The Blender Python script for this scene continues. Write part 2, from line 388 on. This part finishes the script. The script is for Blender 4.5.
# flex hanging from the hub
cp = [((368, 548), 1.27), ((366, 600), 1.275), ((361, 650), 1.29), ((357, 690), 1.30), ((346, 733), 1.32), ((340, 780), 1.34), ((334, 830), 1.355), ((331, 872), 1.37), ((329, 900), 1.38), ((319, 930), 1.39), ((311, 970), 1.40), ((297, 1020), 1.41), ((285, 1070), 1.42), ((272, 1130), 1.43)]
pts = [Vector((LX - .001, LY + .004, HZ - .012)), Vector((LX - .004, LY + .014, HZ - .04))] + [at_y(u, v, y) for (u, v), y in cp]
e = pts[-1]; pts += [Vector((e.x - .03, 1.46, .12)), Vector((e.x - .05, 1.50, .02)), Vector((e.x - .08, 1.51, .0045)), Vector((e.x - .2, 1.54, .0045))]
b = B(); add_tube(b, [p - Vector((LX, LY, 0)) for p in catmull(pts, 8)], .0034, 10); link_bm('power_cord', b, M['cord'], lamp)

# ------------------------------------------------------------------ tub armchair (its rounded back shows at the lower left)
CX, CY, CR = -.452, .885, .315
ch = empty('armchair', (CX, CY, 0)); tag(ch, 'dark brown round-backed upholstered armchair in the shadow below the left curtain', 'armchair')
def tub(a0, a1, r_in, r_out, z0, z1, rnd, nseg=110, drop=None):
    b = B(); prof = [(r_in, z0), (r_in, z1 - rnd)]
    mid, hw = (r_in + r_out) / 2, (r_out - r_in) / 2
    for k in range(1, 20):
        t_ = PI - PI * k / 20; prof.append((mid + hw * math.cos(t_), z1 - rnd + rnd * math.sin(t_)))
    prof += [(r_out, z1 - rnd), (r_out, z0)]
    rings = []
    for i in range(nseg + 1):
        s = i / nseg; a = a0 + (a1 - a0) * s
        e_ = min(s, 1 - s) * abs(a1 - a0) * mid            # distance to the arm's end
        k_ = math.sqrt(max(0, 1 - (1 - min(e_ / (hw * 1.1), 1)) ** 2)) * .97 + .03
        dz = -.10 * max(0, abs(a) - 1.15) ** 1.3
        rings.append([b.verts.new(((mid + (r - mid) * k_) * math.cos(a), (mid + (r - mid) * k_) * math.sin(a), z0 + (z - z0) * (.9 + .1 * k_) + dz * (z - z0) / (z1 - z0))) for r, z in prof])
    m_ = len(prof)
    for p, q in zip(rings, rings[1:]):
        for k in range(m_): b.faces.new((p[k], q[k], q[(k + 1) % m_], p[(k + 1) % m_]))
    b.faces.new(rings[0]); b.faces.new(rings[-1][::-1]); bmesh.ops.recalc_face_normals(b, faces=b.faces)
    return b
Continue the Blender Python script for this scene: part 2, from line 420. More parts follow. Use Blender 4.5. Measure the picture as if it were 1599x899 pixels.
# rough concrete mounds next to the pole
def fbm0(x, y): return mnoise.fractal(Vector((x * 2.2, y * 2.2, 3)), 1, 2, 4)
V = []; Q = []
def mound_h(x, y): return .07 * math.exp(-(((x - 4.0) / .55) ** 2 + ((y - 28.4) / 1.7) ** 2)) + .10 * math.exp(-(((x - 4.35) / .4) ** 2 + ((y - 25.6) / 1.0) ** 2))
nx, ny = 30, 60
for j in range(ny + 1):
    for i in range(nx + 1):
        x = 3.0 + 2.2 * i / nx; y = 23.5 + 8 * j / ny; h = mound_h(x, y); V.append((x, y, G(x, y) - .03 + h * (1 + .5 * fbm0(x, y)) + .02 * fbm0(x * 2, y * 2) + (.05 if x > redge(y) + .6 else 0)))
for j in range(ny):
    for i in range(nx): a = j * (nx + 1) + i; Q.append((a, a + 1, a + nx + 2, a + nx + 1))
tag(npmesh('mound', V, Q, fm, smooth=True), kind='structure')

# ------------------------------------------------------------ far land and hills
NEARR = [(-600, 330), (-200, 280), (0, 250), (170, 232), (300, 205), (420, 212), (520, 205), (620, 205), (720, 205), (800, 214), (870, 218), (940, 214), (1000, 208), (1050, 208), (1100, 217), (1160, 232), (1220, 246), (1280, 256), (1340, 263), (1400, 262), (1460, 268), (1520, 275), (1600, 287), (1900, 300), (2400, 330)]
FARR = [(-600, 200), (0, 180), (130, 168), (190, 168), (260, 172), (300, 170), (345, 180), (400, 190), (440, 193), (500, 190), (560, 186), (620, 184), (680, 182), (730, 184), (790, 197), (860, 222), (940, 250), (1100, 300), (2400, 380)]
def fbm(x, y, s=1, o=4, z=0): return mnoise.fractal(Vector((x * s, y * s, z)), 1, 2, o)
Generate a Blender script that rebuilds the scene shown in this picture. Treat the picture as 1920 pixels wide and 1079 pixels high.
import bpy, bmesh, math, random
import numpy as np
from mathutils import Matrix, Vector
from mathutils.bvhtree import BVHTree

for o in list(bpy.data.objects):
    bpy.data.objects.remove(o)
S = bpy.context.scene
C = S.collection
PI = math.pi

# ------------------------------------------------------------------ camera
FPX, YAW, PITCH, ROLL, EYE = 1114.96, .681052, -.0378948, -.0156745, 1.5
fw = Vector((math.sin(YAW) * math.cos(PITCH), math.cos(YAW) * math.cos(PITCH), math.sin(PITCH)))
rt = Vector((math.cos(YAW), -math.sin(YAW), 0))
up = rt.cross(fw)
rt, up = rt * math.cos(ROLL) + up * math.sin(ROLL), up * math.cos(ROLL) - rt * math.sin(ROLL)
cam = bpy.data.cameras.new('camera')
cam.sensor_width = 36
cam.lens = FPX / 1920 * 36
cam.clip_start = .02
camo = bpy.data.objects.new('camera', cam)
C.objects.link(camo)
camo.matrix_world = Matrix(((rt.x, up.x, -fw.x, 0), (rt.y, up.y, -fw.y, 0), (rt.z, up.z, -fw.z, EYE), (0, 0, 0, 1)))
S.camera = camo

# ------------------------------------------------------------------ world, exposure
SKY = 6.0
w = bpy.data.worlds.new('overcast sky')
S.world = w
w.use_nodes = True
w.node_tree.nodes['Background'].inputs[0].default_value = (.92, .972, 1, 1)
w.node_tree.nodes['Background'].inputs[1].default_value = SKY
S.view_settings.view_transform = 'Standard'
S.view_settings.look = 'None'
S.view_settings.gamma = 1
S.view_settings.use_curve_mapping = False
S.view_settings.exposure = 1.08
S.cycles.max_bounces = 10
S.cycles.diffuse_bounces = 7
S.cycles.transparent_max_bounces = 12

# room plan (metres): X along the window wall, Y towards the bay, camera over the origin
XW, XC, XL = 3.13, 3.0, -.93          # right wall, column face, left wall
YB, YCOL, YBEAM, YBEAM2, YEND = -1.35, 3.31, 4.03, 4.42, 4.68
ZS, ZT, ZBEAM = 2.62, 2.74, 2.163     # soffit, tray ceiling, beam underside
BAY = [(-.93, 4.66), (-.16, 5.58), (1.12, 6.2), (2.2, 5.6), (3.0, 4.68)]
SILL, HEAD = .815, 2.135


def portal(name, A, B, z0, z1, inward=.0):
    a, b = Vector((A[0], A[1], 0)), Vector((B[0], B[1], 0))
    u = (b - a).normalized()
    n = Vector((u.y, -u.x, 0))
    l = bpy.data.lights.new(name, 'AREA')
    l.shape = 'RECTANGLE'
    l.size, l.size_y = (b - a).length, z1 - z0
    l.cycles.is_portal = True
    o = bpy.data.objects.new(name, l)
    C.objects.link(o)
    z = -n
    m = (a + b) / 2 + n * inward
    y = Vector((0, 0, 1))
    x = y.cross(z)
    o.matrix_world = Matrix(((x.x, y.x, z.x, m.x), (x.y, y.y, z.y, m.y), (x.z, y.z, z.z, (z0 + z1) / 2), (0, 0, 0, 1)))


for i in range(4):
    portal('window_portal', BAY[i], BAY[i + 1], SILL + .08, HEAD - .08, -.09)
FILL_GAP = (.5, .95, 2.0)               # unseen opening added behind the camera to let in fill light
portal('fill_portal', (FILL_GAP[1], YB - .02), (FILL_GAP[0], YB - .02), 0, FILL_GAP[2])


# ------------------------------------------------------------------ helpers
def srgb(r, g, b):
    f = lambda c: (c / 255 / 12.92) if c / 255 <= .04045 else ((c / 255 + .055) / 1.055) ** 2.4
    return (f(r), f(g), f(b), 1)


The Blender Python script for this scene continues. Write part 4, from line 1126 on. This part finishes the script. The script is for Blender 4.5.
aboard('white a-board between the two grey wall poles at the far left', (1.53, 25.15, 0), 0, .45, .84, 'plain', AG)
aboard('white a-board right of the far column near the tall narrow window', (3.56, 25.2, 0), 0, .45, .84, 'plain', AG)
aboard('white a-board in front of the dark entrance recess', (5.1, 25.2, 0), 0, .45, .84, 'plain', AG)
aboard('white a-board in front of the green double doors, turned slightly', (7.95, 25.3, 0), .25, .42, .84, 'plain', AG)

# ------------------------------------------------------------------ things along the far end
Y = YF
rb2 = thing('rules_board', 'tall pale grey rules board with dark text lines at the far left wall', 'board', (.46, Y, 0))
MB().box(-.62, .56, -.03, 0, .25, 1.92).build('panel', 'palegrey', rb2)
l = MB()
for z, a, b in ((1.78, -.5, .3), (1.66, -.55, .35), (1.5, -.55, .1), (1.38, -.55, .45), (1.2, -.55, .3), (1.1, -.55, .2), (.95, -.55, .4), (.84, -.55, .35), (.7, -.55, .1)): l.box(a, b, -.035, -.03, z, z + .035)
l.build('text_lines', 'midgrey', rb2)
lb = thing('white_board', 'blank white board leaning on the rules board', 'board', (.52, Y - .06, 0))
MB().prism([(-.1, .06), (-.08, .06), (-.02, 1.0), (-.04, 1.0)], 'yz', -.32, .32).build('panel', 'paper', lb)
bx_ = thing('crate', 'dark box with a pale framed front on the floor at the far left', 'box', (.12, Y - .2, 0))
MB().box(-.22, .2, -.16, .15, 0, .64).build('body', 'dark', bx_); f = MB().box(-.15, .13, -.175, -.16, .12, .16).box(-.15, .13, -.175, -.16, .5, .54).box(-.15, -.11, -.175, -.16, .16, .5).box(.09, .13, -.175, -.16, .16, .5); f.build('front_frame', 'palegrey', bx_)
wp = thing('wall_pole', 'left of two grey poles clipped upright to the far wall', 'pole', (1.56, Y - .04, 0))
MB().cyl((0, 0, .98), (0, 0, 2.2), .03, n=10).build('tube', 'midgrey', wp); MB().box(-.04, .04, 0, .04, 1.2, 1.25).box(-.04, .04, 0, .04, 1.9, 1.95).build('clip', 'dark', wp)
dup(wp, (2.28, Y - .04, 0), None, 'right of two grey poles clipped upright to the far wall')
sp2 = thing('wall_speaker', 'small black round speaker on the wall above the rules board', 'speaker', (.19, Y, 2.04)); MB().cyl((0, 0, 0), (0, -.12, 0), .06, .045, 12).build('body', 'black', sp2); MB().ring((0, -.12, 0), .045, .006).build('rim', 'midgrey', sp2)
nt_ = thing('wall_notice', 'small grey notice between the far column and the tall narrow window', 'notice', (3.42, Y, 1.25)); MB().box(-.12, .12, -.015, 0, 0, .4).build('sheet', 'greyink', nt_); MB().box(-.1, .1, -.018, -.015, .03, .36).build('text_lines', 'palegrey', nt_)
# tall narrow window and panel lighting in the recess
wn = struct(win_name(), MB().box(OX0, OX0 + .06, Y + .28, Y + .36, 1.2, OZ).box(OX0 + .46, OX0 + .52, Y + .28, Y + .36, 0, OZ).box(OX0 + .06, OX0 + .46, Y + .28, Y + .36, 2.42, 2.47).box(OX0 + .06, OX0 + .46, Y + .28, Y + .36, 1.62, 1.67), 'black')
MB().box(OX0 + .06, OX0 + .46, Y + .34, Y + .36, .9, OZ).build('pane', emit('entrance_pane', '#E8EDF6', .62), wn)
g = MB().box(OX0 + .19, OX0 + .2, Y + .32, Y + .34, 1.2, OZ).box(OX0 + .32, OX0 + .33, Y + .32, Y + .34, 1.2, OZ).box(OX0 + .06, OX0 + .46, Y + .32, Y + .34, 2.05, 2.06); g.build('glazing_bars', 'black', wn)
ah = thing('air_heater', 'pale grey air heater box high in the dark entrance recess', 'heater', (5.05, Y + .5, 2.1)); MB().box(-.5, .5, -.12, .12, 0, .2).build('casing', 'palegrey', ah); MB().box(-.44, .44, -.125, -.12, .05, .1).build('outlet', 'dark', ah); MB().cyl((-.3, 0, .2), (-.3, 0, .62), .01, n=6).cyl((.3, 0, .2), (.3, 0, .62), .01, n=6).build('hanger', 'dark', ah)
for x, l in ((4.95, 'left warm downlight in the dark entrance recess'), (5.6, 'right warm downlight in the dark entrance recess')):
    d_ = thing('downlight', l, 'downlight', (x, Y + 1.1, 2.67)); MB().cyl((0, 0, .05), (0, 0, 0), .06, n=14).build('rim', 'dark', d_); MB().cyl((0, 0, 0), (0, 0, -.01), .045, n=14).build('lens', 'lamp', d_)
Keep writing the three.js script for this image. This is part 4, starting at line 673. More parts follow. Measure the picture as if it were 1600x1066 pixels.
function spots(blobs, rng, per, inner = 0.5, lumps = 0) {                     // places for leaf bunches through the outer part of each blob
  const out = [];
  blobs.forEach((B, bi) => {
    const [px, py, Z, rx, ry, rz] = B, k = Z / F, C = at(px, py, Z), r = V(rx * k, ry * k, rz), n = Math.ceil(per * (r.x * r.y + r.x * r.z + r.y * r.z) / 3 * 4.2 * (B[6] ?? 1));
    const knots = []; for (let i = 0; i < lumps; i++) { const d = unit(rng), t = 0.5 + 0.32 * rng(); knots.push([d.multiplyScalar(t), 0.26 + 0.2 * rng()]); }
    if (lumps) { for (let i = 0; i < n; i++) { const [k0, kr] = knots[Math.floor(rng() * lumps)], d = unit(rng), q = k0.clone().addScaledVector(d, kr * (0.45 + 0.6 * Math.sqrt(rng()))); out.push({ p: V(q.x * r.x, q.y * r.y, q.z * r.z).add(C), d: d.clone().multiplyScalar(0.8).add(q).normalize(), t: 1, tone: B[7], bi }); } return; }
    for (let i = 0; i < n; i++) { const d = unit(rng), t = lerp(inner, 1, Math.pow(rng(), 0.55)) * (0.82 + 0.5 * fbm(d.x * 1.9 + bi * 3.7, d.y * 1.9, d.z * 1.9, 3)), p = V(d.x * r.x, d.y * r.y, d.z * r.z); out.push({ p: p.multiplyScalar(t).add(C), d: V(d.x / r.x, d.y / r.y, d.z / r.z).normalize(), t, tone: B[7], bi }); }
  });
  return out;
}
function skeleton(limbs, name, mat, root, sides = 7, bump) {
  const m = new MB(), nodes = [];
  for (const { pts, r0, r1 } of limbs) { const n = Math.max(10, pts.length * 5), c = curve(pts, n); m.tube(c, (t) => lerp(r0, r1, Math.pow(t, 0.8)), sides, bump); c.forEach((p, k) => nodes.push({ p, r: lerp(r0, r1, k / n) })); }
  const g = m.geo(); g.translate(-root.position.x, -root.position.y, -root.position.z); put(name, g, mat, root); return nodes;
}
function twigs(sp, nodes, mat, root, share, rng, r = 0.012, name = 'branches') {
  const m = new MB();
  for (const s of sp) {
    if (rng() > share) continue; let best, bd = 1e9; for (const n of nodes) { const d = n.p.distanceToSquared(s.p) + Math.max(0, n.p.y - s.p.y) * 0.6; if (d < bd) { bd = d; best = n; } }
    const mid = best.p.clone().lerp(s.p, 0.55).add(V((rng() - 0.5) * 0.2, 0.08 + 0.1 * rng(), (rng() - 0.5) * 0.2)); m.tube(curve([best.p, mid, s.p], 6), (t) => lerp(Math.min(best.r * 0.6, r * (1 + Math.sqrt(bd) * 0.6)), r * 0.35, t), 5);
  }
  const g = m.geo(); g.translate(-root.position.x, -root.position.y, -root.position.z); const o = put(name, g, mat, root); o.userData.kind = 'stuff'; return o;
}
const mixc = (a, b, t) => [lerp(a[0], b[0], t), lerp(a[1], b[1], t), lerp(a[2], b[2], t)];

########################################

> **Exercise instructions**
Print the lines from the line containing "Generate a Blender" to the line containing "PI = math.pi", both ends included, exactly and with nothing added.

> **Task response**
Generate a Blender script that rebuilds the scene shown in this picture. Treat the picture as 1920 pixels wide and 1079 pixels high.
import bpy, bmesh, math, random
import numpy as np
from mathutils import Matrix, Vector
from mathutils.bvhtree import BVHTree

for o in list(bpy.data.objects):
    bpy.data.objects.remove(o)
S = bpy.context.scene
C = S.collection
PI = math.pi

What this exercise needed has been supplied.